You are free to continue building now on this much more robust base.
Concrete Example
I tend to live in a world of abstractions, so let’s bring it down to earth.
Lets focus in on software to make things a bit more flexible. Software is a fantastical world where you can model anything be it real or completely defy the laws of physics as we know them.
A flexible sandbox for a thought exercise.
Lets say for example we are asked to email John, Joe and Katy when a business process completes.
How my brain would naturally flow would be to understand everything about the dashboard and the emails and the people that use the emails.
“What users look at the emails?”, “What do they do with the information in the emails?”, “Why do they need to be notified?” and so on.
In many cases answers will emerge along the lines of “We’ve always used emails as to notify people - is there another way?”, “Oh I didn’t know about email groups rather than sending it to individuals”, “Oh I didn’t know about dashboards that showed you alerts” and so on. Maybe the people that receive the email don’t actually read or do anything with it and it goes to an inbox to collect dust. Maybe they always forward it to someone else. Maybe there is a new system for alerting coming into play next month that got forgotten about in the business requirements.
Elon Musk
Elon’s success at Space X has been partly due to throwing away convention and starting afresh. Space launches were only from throw away space vehicles. Until he questioned this logic and found it would be way cheaper to re-use the vehicles. By designing reusable rockets and building key components in-house, Musk was able to drastically lower costs, making space travel more accessible and positioning SpaceX as a leader in the space industry.

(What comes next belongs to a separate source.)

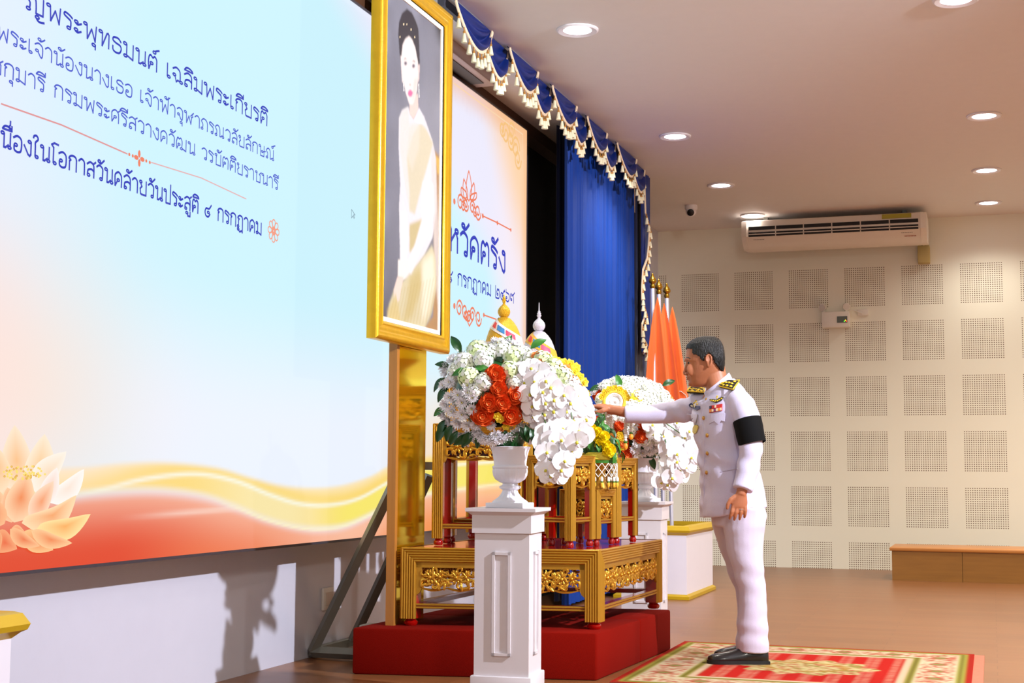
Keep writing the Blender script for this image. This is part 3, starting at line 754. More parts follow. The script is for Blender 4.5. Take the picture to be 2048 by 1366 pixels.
for (a, c) in backs[1:]: swag(t, a, c, False, 0.235)
for (a, c) in edges[1:]: swag(t, a, c, True, 0.20)
b = MB(); b.box((XV - 0.06, 7.04, ZC - 0.05), (XV - 0.02, 11.66, ZC - 0.002)); b.build('rail', mat('valance_rail', (60, 60, 70), 0.5), t)

def pleated(name, mat_, y0, y1, z0, z1, x, amp, n, parent, seed=1, tight=0.0, yz=None):
    r = random.Random(seed); ph = [r.uniform(0, 6.28) for _ in range(6)]
    def P(u, v):
        z = lerp(z1, z0, v); y = lerp(y0, y1, u)
        if yz: y = yz(u, z)
        w = u + 0.012 * math.sin(u * 23 + ph[0]) + 0.008 * math.sin(u * 41 + ph[1])
        a = amp * (0.55 + 0.45 * v) * (0.7 + 0.3 * math.sin(u * 9 + ph[2]))
        d = a * math.sin(2 * PI * n * w) + 0.35 * a * math.sin(2 * PI * n * 2.3 * w + ph[3] + v)
        return Vector((x + d, y, z))
    b = MB(); b.grid(P, n * 12, 24)
    return b.build(name, mat_, parent, angle=80)
t = thing('stage_curtain', 'royal blue pleated curtain hanging below the valance end', 'curtain', (-2.9, 10.6, 0))
pleated('curtain_panel', NAVYC, 9.62, 11.75, 0.03, ZC - 0.02, -2.90, 0.035, 22, t, 3)
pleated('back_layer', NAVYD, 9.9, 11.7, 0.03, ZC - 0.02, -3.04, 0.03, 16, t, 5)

t = thing('curtain_tail', 'dark blue curtain tail edged with zigzag cream tassels', 'curtain', (-2.80, 11.8, 2))
pleated('tail_panel', NAVY, 11.71, 12.05, 2.0, ZC - 0.006, -2.83, 0.012, 3, t, 8)
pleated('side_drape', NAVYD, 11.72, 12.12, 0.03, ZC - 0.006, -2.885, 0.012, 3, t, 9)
zz = [(1288, 340), (1291, 425), (1299, 455), (1297, 490), (1294, 518), (1286, 540), (1284, 575), (1284, 598), (1292, 625), (1284, 650), (1284, 672), (1294, 690), (1287, 706)]
pts = [on_x(px, py, -2.80) for px, py in zz]
b = MB(); b.tube(pts, 0.016, 6, flat=0.5, up=(1, 0, 0)); br = b.build('braid', BRAID, t)
k = 0
for i in range(1, len(pts) - 1):
    n = max(2, int((pts[i + 1] - pts[i]).length / 0.085))
    for j in range(n):
        p = pts[i].lerp(pts[i + 1], j / n) + Vector((0.01, 0, -0.01))
        b = MB(); tassel_mb(b, p, 1.2); b.build('tassel', [TASS, TASK], t)

# housing over the screen, seen under the swags
t = thing('light_housing', 'pinkish grey box fixed above the screen behind the valance', 'lighting box', (-3.0, 7.6, 3.5))
p1 = on_x(972, 168, -3.12)
b = MB(); b.box((-3.19, 6.9, ZC - 0.085), (-3.05, p1.y, ZC), bev=0.01); b.build('housing', mat('housing_metal', (196, 172, 164), 0.35, 0.3), t)
b = MB(); b.box((-3.19, 6.95, ZC - 0.09), (-3.10, p1.y - 0.1, ZC - 0.082)); b.build('light_slot', BLACK, t)
b = MB(); b.box((XS - 0.17, SCR_Y0, SCR_Z1 + 0.02), (XS - 0.05, 12.0, ZC - 0.001)); o = b.build('trim_2', mat('brown_fascia', (84, 52, 30), 0.55, var=0.1)); tag(o, kind='structure')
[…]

At Tesla he threw away the idea of vehicles having to be internal combustion and instead could be electric. He threw away the industry standard of 12 volt wiring in favor of 48 volt enabling less material, less heat generation. He fast tracked the idea of die casting car frames to speed up production. And obviously pushed hard for autonomous driving with the assistance of AI.
I’ve had many Autopilot rides and they scare the crap out of me but in a good way. Highly, highly impressive.
I suggest you spend the time to cognitively understand First Principles Reasoning and apply it your decision making when building or modifying things. It may take some project experience as a professional to fully grasp this concept, but keep practicing.
Interestingly, In researching this topic I found something interesting that I didn’t know- that Aristotle defined a first principle as:
the first basis from which a thing is known.
Great post! I'm going to be sure to delve deeper into the concept of first reasoning!
Since you mention Elon Musk and enjoying YouTube, you should check out the "Sigma male" content on YouTube.
Elon is definitely a Sigma, and understanding his characters explains a lot about his rationale and thought process.
Reasoning from first principles requires a great deal of cognitive bandwidth, which is why people often have such difficulty with it.
There is tremendous value that can be unlocked, however, in doing so.
My goal with Risk & Progress, for example, is an attempt to understand human progress and the meaning of life beginning from the first principles of physics, hence why I begin Pathways of Progress with a discussion of entropy and the history of the universe.